Ohh gini bentukan bunga edelweis. Jujur aku belum pernah liat langsung bunga ini secara nyata. Karena di Aceh blm ada kayaknya.. Ntah pun bisa tumbuh ntah nggak, walaupun disini juga ada dataran tinggi.
Setuju mba, sekarang ini tempat wisata harus dikenalkan via medsos biar ada peningkatan daya tarik. Pengunjung akan berdatangan karena diawali rasa penasaran tadi. Kan lumayan juga
Cantik banget tempatnya.
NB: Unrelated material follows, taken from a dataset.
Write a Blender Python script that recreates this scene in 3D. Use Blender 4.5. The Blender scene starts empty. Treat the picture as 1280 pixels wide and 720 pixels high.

Jadi pengen ke sini deh ntar kalo liburan ke bali
MashaAllaa~
Untuk melihat Taman Edelweis Karangasem Bali butuh effort luar biasaaa.. hehehe, stamina kudu kuat dan bertemu dengan keindahan si bunga abadi.
Aku jadi inget kisah lama sama someone.
Eaaa.. doi hobi naik gunung dan oleh-olehnya Bunga Edelweis.
Rasanya dulu kok yaa.. romantiiss, gitu yaa..
Effort berjalan mendaki yang luar biasa memang. Lumayan menyusur tebing apalagi buat aku yang gak pernah hiking hahahaha.
Karena diberi julukan bunga abadi lah maka edelweis ini dijadikan wujud pernyataan sayang kita pada seseorang. Jadi gak heran kalau para pendaki tuh sering banget bawa bunga ini saat turun.